Given material =>
------------------------------------

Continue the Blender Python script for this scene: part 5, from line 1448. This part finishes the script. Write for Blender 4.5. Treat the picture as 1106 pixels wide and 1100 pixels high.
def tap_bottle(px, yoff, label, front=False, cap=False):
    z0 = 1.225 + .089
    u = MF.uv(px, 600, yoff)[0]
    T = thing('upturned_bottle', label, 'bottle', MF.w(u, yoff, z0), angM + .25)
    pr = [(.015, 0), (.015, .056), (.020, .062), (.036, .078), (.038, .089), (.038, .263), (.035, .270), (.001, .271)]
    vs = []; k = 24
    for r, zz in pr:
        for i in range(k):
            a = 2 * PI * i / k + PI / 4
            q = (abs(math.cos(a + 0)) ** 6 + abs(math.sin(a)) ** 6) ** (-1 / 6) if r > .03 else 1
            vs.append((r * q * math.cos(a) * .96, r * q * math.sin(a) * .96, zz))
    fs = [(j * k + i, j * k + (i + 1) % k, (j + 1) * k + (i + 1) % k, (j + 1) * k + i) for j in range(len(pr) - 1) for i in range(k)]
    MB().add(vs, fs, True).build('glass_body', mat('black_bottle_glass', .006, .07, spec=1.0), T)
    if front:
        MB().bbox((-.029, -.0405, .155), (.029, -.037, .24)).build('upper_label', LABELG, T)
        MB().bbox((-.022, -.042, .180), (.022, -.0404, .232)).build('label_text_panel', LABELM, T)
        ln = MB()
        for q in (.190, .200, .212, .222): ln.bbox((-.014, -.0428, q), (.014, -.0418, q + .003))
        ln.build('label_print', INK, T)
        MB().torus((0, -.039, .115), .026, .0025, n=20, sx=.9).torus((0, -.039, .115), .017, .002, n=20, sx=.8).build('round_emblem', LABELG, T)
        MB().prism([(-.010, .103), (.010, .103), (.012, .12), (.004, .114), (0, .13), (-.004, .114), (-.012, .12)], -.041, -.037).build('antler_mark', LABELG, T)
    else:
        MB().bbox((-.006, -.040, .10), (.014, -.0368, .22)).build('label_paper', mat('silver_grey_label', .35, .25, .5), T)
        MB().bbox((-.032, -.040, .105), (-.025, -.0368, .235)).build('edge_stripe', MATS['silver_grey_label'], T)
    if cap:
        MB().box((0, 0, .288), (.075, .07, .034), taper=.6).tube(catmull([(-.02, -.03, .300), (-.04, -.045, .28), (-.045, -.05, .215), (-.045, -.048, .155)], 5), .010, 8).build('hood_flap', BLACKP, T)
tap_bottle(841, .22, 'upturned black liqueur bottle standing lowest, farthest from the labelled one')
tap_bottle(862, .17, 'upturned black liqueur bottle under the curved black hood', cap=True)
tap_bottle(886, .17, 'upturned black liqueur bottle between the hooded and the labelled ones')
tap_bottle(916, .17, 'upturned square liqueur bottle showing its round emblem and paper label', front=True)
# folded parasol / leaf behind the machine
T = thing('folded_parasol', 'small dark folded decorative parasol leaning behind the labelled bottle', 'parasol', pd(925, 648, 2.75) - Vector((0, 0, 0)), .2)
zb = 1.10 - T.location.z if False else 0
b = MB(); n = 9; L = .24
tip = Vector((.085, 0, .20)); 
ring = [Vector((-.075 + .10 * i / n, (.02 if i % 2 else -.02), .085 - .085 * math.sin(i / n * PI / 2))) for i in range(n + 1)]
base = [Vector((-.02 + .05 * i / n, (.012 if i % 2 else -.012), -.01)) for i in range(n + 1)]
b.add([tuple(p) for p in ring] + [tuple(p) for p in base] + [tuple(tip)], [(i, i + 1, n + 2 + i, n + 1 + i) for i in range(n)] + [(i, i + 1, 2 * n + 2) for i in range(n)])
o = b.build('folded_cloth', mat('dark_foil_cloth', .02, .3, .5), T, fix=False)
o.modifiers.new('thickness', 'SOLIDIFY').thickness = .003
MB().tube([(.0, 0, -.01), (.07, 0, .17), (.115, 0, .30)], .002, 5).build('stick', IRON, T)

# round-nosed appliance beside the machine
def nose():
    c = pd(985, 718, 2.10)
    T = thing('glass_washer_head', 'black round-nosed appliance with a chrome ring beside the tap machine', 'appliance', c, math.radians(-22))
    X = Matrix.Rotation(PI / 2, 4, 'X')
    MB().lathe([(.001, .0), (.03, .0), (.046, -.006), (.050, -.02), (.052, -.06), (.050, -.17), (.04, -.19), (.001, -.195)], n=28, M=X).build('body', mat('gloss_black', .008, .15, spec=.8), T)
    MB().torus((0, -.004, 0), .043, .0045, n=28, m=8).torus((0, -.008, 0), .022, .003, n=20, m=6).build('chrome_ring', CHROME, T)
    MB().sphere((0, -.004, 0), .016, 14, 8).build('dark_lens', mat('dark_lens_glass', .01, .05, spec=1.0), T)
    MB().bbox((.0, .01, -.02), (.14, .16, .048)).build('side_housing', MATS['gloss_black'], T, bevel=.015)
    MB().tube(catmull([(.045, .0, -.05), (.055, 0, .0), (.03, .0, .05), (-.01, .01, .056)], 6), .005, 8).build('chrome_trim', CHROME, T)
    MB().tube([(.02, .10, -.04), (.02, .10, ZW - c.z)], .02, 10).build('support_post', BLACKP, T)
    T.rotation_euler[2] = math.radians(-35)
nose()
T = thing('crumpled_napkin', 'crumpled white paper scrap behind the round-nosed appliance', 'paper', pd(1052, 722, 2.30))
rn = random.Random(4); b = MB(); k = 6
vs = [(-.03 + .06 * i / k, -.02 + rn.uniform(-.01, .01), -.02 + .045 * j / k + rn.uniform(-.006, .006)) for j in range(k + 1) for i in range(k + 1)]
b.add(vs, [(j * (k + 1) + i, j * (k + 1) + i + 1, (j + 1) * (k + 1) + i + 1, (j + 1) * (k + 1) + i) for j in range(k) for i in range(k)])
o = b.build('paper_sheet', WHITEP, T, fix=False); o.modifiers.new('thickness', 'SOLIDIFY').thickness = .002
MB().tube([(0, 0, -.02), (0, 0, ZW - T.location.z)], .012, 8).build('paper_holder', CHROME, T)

------------------------------------

Written task =>
All of the material must be reproduced exactly.

Solution for this problem =>
Continue the Blender Python script for this scene: part 5, from line 1448. This part finishes the script. Write for Blender 4.5. Treat the picture as 1106 pixels wide and 1100 pixels high.
def tap_bottle(px, yoff, label, front=False, cap=False):
    z0 = 1.225 + .089
    u = MF.uv(px, 600, yoff)[0]
    T = thing('upturned_bottle', label, 'bottle', MF.w(u, yoff, z0), angM + .25)
    pr = [(.015, 0), (.015, .056), (.020, .062), (.036, .078), (.038, .089), (.038, .263), (.035, .270), (.001, .271)]
    vs = []; k = 24
    for r, zz in pr:
        for i in range(k):
            a = 2 * PI * i / k + PI / 4
            q = (abs(math.cos(a + 0)) ** 6 + abs(math.sin(a)) ** 6) ** (-1 / 6) if r > .03 else 1
            vs.append((r * q * math.cos(a) * .96, r * q * math.sin(a) * .96, zz))
    fs = [(j * k + i, j * k + (i + 1) % k, (j + 1) * k + (i + 1) % k, (j + 1) * k + i) for j in range(len(pr) - 1) for i in range(k)]
    MB().add(vs, fs, True).build('glass_body', mat('black_bottle_glass', .006, .07, spec=1.0), T)
    if front:
        MB().bbox((-.029, -.0405, .155), (.029, -.037, .24)).build('upper_label', LABELG, T)
        MB().bbox((-.022, -.042, .180), (.022, -.0404, .232)).build('label_text_panel', LABELM, T)
        ln = MB()
        for q in (.190, .200, .212, .222): ln.bbox((-.014, -.0428, q), (.014, -.0418, q + .003))
        ln.build('label_print', INK, T)
        MB().torus((0, -.039, .115), .026, .0025, n=20, sx=.9).torus((0, -.039, .115), .017, .002, n=20, sx=.8).build('round_emblem', LABELG, T)
        MB().prism([(-.010, .103), (.010, .103), (.012, .12), (.004, .114), (0, .13), (-.004, .114), (-.012, .12)], -.041, -.037).build('antler_mark', LABELG, T)
    else:
        MB().bbox((-.006, -.040, .10), (.014, -.0368, .22)).build('label_paper', mat('silver_grey_label', .35, .25, .5), T)
        MB().bbox((-.032, -.040, .105), (-.025, -.0368, .235)).build('edge_stripe', MATS['silver_grey_label'], T)
    if cap:
        MB().box((0, 0, .288), (.075, .07, .034), taper=.6).tube(catmull([(-.02, -.03, .300), (-.04, -.045, .28), (-.045, -.05, .215), (-.045, -.048, .155)], 5), .010, 8).build('hood_flap', BLACKP, T)
tap_bottle(841, .22, 'upturned black liqueur bottle standing lowest, farthest from the labelled one')
tap_bottle(862, .17, 'upturned black liqueur bottle under the curved black hood', cap=True)
tap_bottle(886, .17, 'upturned black liqueur bottle between the hooded and the labelled ones')
tap_bottle(916, .17, 'upturned square liqueur bottle showing its round emblem and paper label', front=True)
# folded parasol / leaf behind the machine
T = thing('folded_parasol', 'small dark folded decorative parasol leaning behind the labelled bottle', 'parasol', pd(925, 648, 2.75) - Vector((0, 0, 0)), .2)
zb = 1.10 - T.location.z if False else 0
b = MB(); n = 9; L = .24
tip = Vector((.085, 0, .20)); 
ring = [Vector((-.075 + .10 * i / n, (.02 if i % 2 else -.02), .085 - .085 * math.sin(i / n * PI / 2))) for i in range(n + 1)]
base = [Vector((-.02 + .05 * i / n, (.012 if i % 2 else -.012), -.01)) for i in range(n + 1)]
b.add([tuple(p) for p in ring] + [tuple(p) for p in base] + [tuple(tip)], [(i, i + 1, n + 2 + i, n + 1 + i) for i in range(n)] + [(i, i + 1, 2 * n + 2) for i in range(n)])
o = b.build('folded_cloth', mat('dark_foil_cloth', .02, .3, .5), T, fix=False)
o.modifiers.new('thickness', 'SOLIDIFY').thickness = .003
MB().tube([(.0, 0, -.01), (.07, 0, .17), (.115, 0, .30)], .002, 5).build('stick', IRON, T)

# round-nosed appliance beside the machine
def nose():
    c = pd(985, 718, 2.10)
    T = thing('glass_washer_head', 'black round-nosed appliance with a chrome ring beside the tap machine', 'appliance', c, math.radians(-22))
    X = Matrix.Rotation(PI / 2, 4, 'X')
    MB().lathe([(.001, .0), (.03, .0), (.046, -.006), (.050, -.02), (.052, -.06), (.050, -.17), (.04, -.19), (.001, -.195)], n=28, M=X).build('body', mat('gloss_black', .008, .15, spec=.8), T)
    MB().torus((0, -.004, 0), .043, .0045, n=28, m=8).torus((0, -.008, 0), .022, .003, n=20, m=6).build('chrome_ring', CHROME, T)
    MB().sphere((0, -.004, 0), .016, 14, 8).build('dark_lens', mat('dark_lens_glass', .01, .05, spec=1.0), T)
    MB().bbox((.0, .01, -.02), (.14, .16, .048)).build('side_housing', MATS['gloss_black'], T, bevel=.015)
    MB().tube(catmull([(.045, .0, -.05), (.055, 0, .0), (.03, .0, .05), (-.01, .01, .056)], 6), .005, 8).build('chrome_trim', CHROME, T)
    MB().tube([(.02, .10, -.04), (.02, .10, ZW - c.z)], .02, 10).build('support_post', BLACKP, T)
    T.rotation_euler[2] = math.radians(-35)
nose()
T = thing('crumpled_napkin', 'crumpled white paper scrap behind the round-nosed appliance', 'paper', pd(1052, 722, 2.30))
rn = random.Random(4); b = MB(); k = 6
vs = [(-.03 + .06 * i / k, -.02 + rn.uniform(-.01, .01), -.02 + .045 * j / k + rn.uniform(-.006, .006)) for j in range(k + 1) for i in range(k + 1)]
b.add(vs, [(j * (k + 1) + i, j * (k + 1) + i + 1, (j + 1) * (k + 1) + i + 1, (j + 1) * (k + 1) + i) for j in range(k) for i in range(k)])
o = b.build('paper_sheet', WHITEP, T, fix=False); o.modifiers.new('thickness', 'SOLIDIFY').thickness = .002
MB().tube([(0, 0, -.02), (0, 0, ZW - T.location.z)], .012, 8).build('paper_holder', CHROME, T)